Before you start to scan you need to understand something about image resolution.

Resolution determines the quality of a scan or digital photo: the higher the number of dots per inch (dpi), the finer the quality, but the larger the file size. An A4 scan at a high resolution and at 100% of the original size can use so much RAM (Random Access Memory) that it takes a long time for the software to apply any formatting and may even cause your computer to crash. Try scanning large originals at a scale of 50% or even less.

Interpolation is a process used to enhance the resolution of an image by creating extra pixels in between the ones actually scanned in. Interpolated resolution gives a misleading measure of actual resolution, making it seem higher.


Optical resolution gives a true measure of a scanner's capability, being the amount of information its optics can sample as the CCD moves across the image, typically 300 x 600 to 600 x 1200. When considering a scanner's specifications this is the figure to take into account.

Remember these three points:

1. Many printers have an optimum resolution of 300 to 400 DPI (dots per inch). Check yours. There's no point in scanning work at a higher resolution than your printer can output.

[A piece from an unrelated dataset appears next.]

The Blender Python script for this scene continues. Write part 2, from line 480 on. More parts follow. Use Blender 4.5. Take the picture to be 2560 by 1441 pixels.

2. The higher the resolution, the bigger the file size.

3. For web graphics or multimedia presentations 72 PPI (pixels per inch) is adequate for viewing on most monitors.

A typical 17-inch monitor might have a horizontal screen area of approximately 12 inches. If your screen resolution is set to 1024 x 768, then 1024 pixels = 12 inches, or 1 inch = about 85 pixels. Round the figure up to 100 for a rough calculation. If the scan or other digital image is for output to a monitor screen at the same size as the original, the resolution needs to be about 85 DPI. For a screen resolution of 800 x 600, the resolution only needs to be 67 DPI. 72 DPI is a good compromise.

Remember DPI for print (dots) and PPI for screen (pixels).